By Dr Okafor

Dr. Samuel Okafor, the Igbo scholar In an article made available to News Express yesterday, Okafor responds to critics of his claims and sets the records straight on great Nigerians, mainly of the past, from various parts of the country. He also explains his motive and suggests the way forward in Igbo-Yoruba relations. Please read on:I had earlier made a submission stating that the Binis were the first to be exposed to Western education. This very position which I presented was not well received by a lot of my Yoruba brothers who have gone to great lengths to discredit this true historical fact.

Some have even resorted to outright fabrication of history. They have based their own position on sentiments which have no bearing to known historical research. I have thus decided to provide further historical evidences to further substantiate my previous position, because the very essence of historical research is not to belittle any ethnic nationality but to provide a deeper understanding of our history with a view of correcting some wrong pre-conceived notions held or being propagated by some ethnic nationalities.
In historical research, when one disagrees with another position, that person must provide an alternative and completing evidence to the contrary, and also provide references that can be crosschecked for accuracy. My Yoruba brothers have failed to provide the much required evidence. They have simply stated an alternative position without showing that indeed their position on the balance of historical evidence is the one to adopt. This, as one of my great professors, Adiele Afigbo, would put it, is the lazy historical approach to historical research. I would now provide incontrovertible evidence that the Binis were the first to be exposed to Western education.


I would ask that readers google the name, Ohen Okun. Ohen Okun from historical records held in both Benin archives and in the annals of Portuguese history was the Olokun priest of the port town of Ughoton Benin. Oba Esigie the Great, who reigned from 1504 to 1549, sent the Ohen Okun to Portugal as the Ambassador of Benin to the Portuguese Court. While in Portugal, the Portuguese Affonso D. Aveiro remained in Benin as the Portuguese envoy. Ohen Okun was treated with respect while in Portugal. He later returned to Benin and is described as the first known Diplomat of Nigerian origin to Europe.

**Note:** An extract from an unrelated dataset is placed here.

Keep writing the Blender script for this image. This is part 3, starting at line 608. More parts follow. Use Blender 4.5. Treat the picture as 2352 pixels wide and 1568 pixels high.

Let us go further; who was the first known Nigerian graduate? As this issue has generated so much controversy, it is important that I deal with it comprehensively and provide a clear evidence to substantiate my research. Readers, again kindly google the name Olu Atuwatse (Dom Domingo). Olu Atuwatse was the crown prince of the Bini Empire who was sent to Portugal in 1601 for advanced studies by his father, the then reigning Oba. He graduated from the University of Coimbra in 1611. He was the first Nigerian to obtain a European university degree. He later married the daughter of a Portuguese noble, Dona Feirs. Their son Antonio Domingo referred to in Benin history as the Golden Skinned King succeeded him to the throne in 1643.

Antonio Domingo, a Christian who wanted to spread Christianity throughout the Empire, wrote the Pope in 1652 asking for Missionary assistance. This is the oldest letter written in Nigeria. I think this lays to rest which ethnic nationality produced the first educated Nigerians. If required, I would provide other historical research to substantiate my position further. I ask my Yoruba brothers to provide the same.